Sources say that the PM met NAC chairperson Sonia Gandhi to explain the need of having a bureaucrat as the CIC and not someone from the civil society - as she and her advisors have been pressing for.
RETD HAND FOR NTRO: Both serving and retired Intelligence Bureau (IB) personnel are in the race to head NTRO. Former IB chief P C Haldar, who is now the government's interlocutor in talks with Assam's extremist outfit ULFA after his retirement in 2008, and N C Padhi, an espionage operational of IB who retired three years ago, are contenders for the post of head of this technology intelligence organisation.
Padhi would have become the IB chief but for then national security adviser M K Narayanan's antipathy. The latter has moved to the Kolkata Raj Bhawan and hence Padhi hopes for the post have gone up, though insiders say Narayanan still remains a top consultanat to the PM.
If the government prefers to put NTRO under a service police personnel with enough intelligence experience, there are three serious contenders. Topping the list is Sardar Nischal Sandhu, who is IB's special director, and competing with him is his immediate subordinate Ajit Lal.
Sandhu, a 1973 batch IPS officer of Bihar cadre, has vast experience of serving in IB and RAW and is known as a man of operations with grip on the ground realities in Jammu and Kashmir. He would have been the first head of the National Investigation Agency (NIA) but that was scuttled because it would clashed with with IB chief Rajiv Mathur's prospects as both have equal standing in the IPS cadre. R V Raju got the NIA post as he is two years junior to Mathur and thus does not destabilise the hierarchy balance.
Ajit Lal - of the Himachal Pradesh cadre and a batch junior to Sandhu - is due for retirement in September next year while Sandhu retires only in January 2012.
NEW IB CHIEF: There is, however, speculation that the PM would prefer a retired hand to handle NTRO and in that eventuality Sandhu, who is the second-in-command at the IB, is certain to be appointed as its new director next year as present incumbent Rajiv Mathur, a 1972 batch Bihar cadre IPS, retires in December.
CADRE MAN FOR RAW?: The Research and Analysis Wing of the cabinet secretariat is always headed by the IPS officers but there is excitement among the RAS (RAW Allied Service) officers that successor to their secretary K C Verma may come from their cadre for the first time. Verma is due for retirement in January.
Though the post becomes vacant only in three months from now, the lobbying has already begun.
Ranjit Mathur and his junior Sanjiv Tripathi, both belonging to RAS cadre, are vying for the top post.
The Prime Minister has been advised by the three governors, two of them former IB chiefs, to tread carefully in deciding the RAW boss as they point out how seven RAS cadre seniors had gone on a protest leave in when IPS officer Avadhesh Mathur (1975) was shifted from IB to RAW as its special director general. The protest was over an "outsider" and that too a junior being thrust upon them while at least three of them, P M Hablikar, Sharad Kumar and Chakru Sinha, were seniors as they belonged to 1973 batch of RAS.

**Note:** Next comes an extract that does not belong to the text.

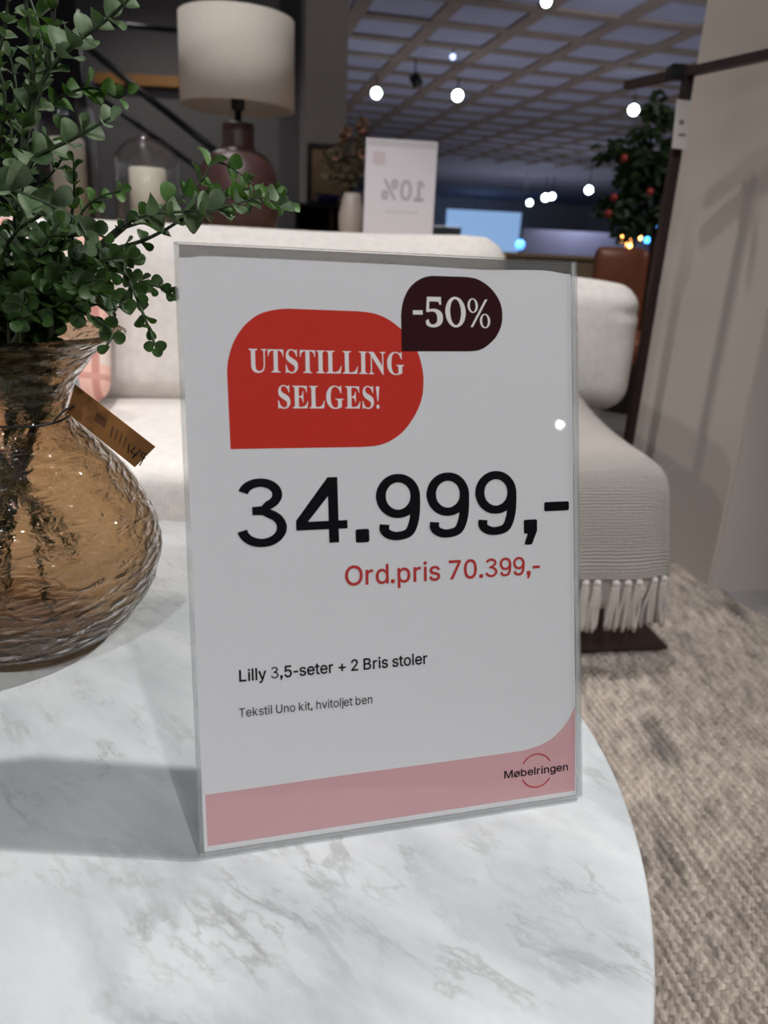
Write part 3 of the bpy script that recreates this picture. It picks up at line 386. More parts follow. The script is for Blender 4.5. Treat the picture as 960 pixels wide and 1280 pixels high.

CBI WHO?: The post of the CBI chief will also be falling vacant around the same time as current head Ashwani Kumar is up for retirement in January next year. There are at least three contenders to occupy his chair from within the agency. They include Balwinder Singh, an Andhra cadre IPS who may lose the chance because of the charges of bias levelled on him recently by Gujarat IPS officer Geeta Johari embroiled in the Sohrabuddin killing probe. A P Singh, who is also with the CBI and belongs to Bihar cadre, is tipped as a frontrunner for the post.